Well, certainly, the investment tax credit that we are getting in Colorado when we put the project into service will not recur, but the production tax credits will and the excess deferred income tax amortization will be a recurring item too. We set up about $300 million for that at the end of 2017 and that will amortize in over a long period of time.

Vedula Murti

Analyst

I mean, so is it reasonable to think like maybe half of it is occurring and half not or how should we really think about that?

Rich Kinzley

Analyst

More than half is recurring.

Vedula Murti

Analyst

Excuse me?

Rich Kinzley

Analyst

More than half of the benefits will recur.

Vedula Murti

Analyst

Okay, alright.

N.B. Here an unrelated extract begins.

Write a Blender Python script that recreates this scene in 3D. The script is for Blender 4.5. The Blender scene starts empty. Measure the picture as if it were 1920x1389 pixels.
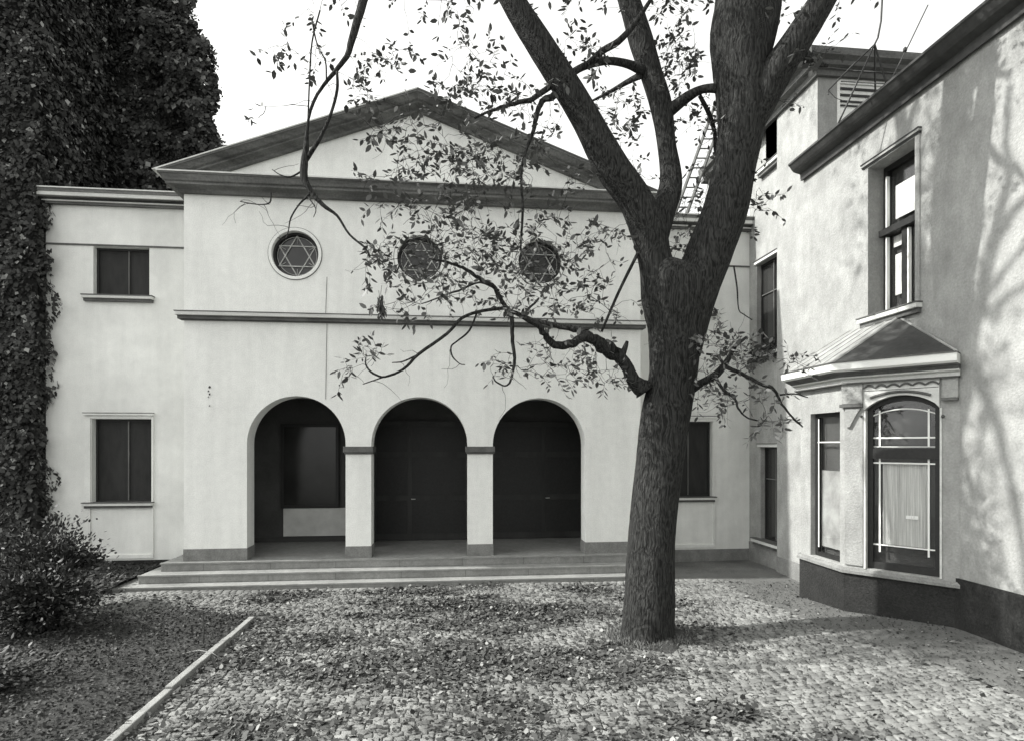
import bpy, math, random
import numpy as np
from mathutils import Vector, Matrix
from mathutils.geometry import tessellate_polygon
random.seed(7); rng = np.random.default_rng(11)
S = bpy.context.scene
COL = S.collection
# ------------------------------------------------------------------ camera, sky, sun, exposure
H = 3.07; TH = math.radians(5.97); FPX = 1100.0; HORY = 835.0
CT, ST = math.cos(TH), math.sin(TH)
cam = bpy.data.cameras.new('camera'); co = bpy.data.objects.new('camera', cam); COL.objects.link(co)
cam.sensor_width = 36; cam.lens = 36*FPX/1920; cam.clip_end = 2000; cam.clip_start = .05
cam.shift_y = (HORY-694.5)/1920
co.location = (0, 0, H); co.rotation_euler = (math.radians(90), 0, -TH)
S.camera = co
SUN_EL = math.radians(39); SUN_AZ = math.radians(-87)      # compass style: 0 = +Y, clockwise
sd = Vector((math.sin(SUN_AZ)*math.cos(SUN_EL), math.cos(SUN_AZ)*math.cos(SUN_EL), math.sin(SUN_EL)))
w = bpy.data.worlds.new('World'); S.world = w; w.use_nodes = True
nt = w.node_tree; nt.nodes.clear()
sky = nt.nodes.new('ShaderNodeTexSky'); sky.sky_type = 'NISHITA'; sky.sun_disc = False
sky.sun_elevation = SUN_EL; sky.sun_rotation = SUN_AZ; sky.dust_density = 4.0; sky.air_density = 1.3
bw = nt.nodes.new('ShaderNodeRGBToBW'); tint = nt.nodes.new('ShaderNodeMix'); tint.data_type = 'RGBA'; tint.blend_type = 'MULTIPLY'
tint.inputs[0].default_value = 1; tint.inputs[7].default_value = (1.0, 1.004, .982, 1)
bg = nt.nodes.new('ShaderNodeBackground'); bg.inputs[1].default_value = 0.15
wo = nt.nodes.new('ShaderNodeOutputWorld')
nt.links.new(sky.outputs[0], bw.inputs[0])
cl = nt.nodes.new('ShaderNodeMath'); cl.operation = 'ADD'; cl.inputs[1].default_value = 3.5     # thin even high cloud over the clear sky
nt.links.new(bw.outputs[0], cl.inputs[0]); nt.links.new(cl.outputs[0], tint.inputs[6])
nt.links.new(tint.outputs[2], bg.inputs[0]); nt.links.new(bg.outputs[0], wo.inputs[0])
sl = bpy.data.lights.new('sun', 'SUN'); sl.energy = 4.4; sl.angle = math.radians(.8); sl.color = (1, .99, .96)
so = bpy.data.objects.new('sun', sl); COL.objects.link(so)
so.rotation_euler = sd.to_track_quat('Z', 'Y').to_euler(); so.location = sd*60
S.view_settings.view_transform = 'Standard'; S.view_settings.look = 'None'
S.view_settings.exposure = 0.58; S.view_settings.gamma = 1

# ------------------------------------------------------------------ helpers
def ray(px):
    xc = (px-960)/FPX
    return xc*CT+ST, -xc*ST+CT
def at(px, py, zc):
    dx, dy = ray(px); return Vector((dx*zc, dy*zc, H+(HORY-py)*zc/FPX))
def ground(px, py, z=0):
    return at(px, py, FPX*(H-z)/(py-HORY))
class Fr:
    """a vertical wall plane: o origin in plan, u direction (image left to right), n outward"""
    def __init__(s, o, u):
        s.o = Vector((o[0], o[1])); s.u = Vector(u).normalized(); n = Vector((s.u.y, -s.u.x))
        if n.dot(-s.o) < 0: n = -n
        s.n = n
    def sz(s, px, py, d=0):
        dx, dy = ray(px); q = s.o+s.n*d
        t = q.dot(s.n)/Vector((dx, dy)).dot(s.n)
        p = Vector((dx*t, dy*t)); return (p-q).dot(s.u), H+(HORY-py)*t/FPX
    def S(s, px, d=0): return s.sz(px, 0, d)[0]
    def Z(s, px, py, d=0): return s.sz(px, py, d)[1]
    def pt(s, a, z, d=0):
        q = s.o+s.u*a+s.n*d; return (q.x, q.y, z)
def G(v): return (v*1.0, v*1.010, v*.972, 1)
class MB:
    def __init__(s): s.v = []; s.f = []; s.smooth = False
    def add(s, vs, fs):
        b = len(s.v); s.v += [tuple(p) for p in vs]; s.f += [tuple(i+b for i in f) for f in fs]; return s
    def box(s, fr, a0, a1, z0, z1, d0, d1):
        P = [fr.pt(a, z, d) for d in (d0, d1) for z in (z0, z1) for a in (a0, a1)]
        return s.add(P, [(0,1,3,2),(4,6,7,5),(0,4,5,1),(2,3,7,6),(0,2,6,4),(1,5,7,3)])
    def prism(s, fr, out, d0, d1, holes=()):
        loops = [list(out)]+[list(h) for h in holes]
        tris = tessellate_polygon([[Vector((a, z, 0)) for a, z in l] for l in loops])
        flat = [p for l in loops for p in l]; n = len(flat)
        vs = [fr.pt(a, z, d0) for a, z in flat]+[fr.pt(a, z, d1) for a, z in flat]
        fs = [tuple(t) for t in tris]+[tuple(i+n for i in reversed(t)) for t in tris]
        k = 0
        for l in loops:
            m = len(l)
            fs += [(k+i, k+(i+1) % m, n+k+(i+1) % m, n+k+i) for i in range(m)]; k += m
        return s.add(vs, fs)
    def sweep(s, p0, p1, o, u, prof):
        """profile (out, up) swept from p0 to p1"""
        p0, p1, o, u = map(Vector, (p0, p1, o, u)); m = len(prof)
        vs = [p0+o*a+u*b for a, b in prof]+[p1+o*a+u*b for a, b in prof]
        fs = [(i, (i+1) % m, m+(i+1) % m, m+i) for i in range(m)]
        tr = tessellate_polygon([[Vector((a, b, 0)) for a, b in prof]])
        fs += [tuple(t) for t in tr]+[tuple(i+m for i in t) for t in tr]
        return s.add(vs, fs)
    def mitre(s, path, prof, zbase, closed_ends=True):
        """profile (out, z) run along a plan polyline; outward = right-hand side mitred"""
        n = len(path); m = len(prof); P = [Vector(p) for p in path]; rows = []
        for i in range(n):
            ns = []
            if i > 0: d = (P[i]-P[i-1]).normalized(); ns.append(Vector((d.y, -d.x)))
            if i < n-1: d = (P[i+1]-P[i]).normalized(); ns.append(Vector((d.y, -d.x)))
            b = sum(ns, Vector((0, 0))); b = b/b.dot(ns[0]) if len(ns) > 1 else ns[0]
            rows.append([(P[i].x+b.x*a, P[i].y+b.y*a, zbase+z) for a, z in prof])
        vs = [p for r in rows for p in r]
        fs = [(i*m+j, i*m+(j+1) % m, (i+1)*m+(j+1) % m, (i+1)*m+j) for i in range(n-1) for j in range(m)]
        tr = tessellate_polygon([[Vector((a, b, 0)) for a, b in prof]])
        fs += [tuple(t) for t in tr]+[tuple(k+(n-1)*m for k in t) for t in tr]
        return s.add(vs, fs)
    def tube(s, pts, rad, seg=8, rough=0, caps=True, seed=0):
        pts = [Vector(p) for p in pts]; n = len(pts); ref = Vector((.13, 1, .2)).normalized(); vs = []
        r_ = random.Random(seed)
        ph = [r_.uniform(0, 6.28) for _ in range(6)]
        L = 0
        for i, p in enumerate(pts):
            t = (pts[min(i+1, n-1)]-pts[max(i-1, 0)])
            t = t.normalized() if t.length > 1e-9 else Vector((0, 0, 1))
            ref = (ref-t*ref.dot(t))
            if ref.length < 1e-4: ref = t.orthogonal()
            ref.normalize(); bi = t.cross(ref)
            if i: L += (pts[i]-pts[i-1]).length
            for k in range(seg):
                a = 2*math.pi*k/seg; r = rad[i]
                if rough:
                    r *= 1+rough*(math.sin(3*a+ph[0]+L*1.1)*.5+math.sin(5*a+ph[1]-L*.8)*.35+math.sin(11*a+ph[2]+L*2.3+2*math.sin(L*3))*.22+math.sin(19*a+ph[3]-L*5)*.16)+rough*.25*r_.uniform(-1, 1)
                vs.append(p+(ref*math.cos(a)+bi*math.sin(a))*r)
        fs = [(i*seg+k, i*seg+(k+1) % seg, (i+1)*seg+(k+1) % seg, (i+1)*seg+k) for i in range(n-1) for k in range(seg)]
        if caps: fs += [tuple(reversed(range(seg))), tuple((n-1)*seg+k for k in range(seg))]
        return s.add(vs, fs)
    def build(s, name, mat, parent=None, bevel=0, smooth=False):
        me = bpy.data.meshes.new(name); me.from_pydata(s.v, [], s.f); me.validate()
        import bmesh
        bm = bmesh.new(); bm.from_mesh(me); bmesh.ops.recalc_face_normals(bm, faces=bm.faces); bm.to_mesh(me); bm.free()
        return link(name, me, mat, parent, bevel, smooth or s.smooth)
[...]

Thank you very much.

Rich Kinzley

Analyst

Yes.

Linn Evans

Analyst

Thank you, Vedula.

Operator

Operator

With no further questions, I will return the call back to Linn Evans for closing remarks. Please go ahead, sir.

Linn Evans

Analyst

Thank you very much for joining us for our call today and thank you for your interest in Black Hills and have a great rest of your day. Thank you.

Operator

Operator

Thank you for your participation in today’s conference. This concludes the presentation. You may now disconnect. Good day.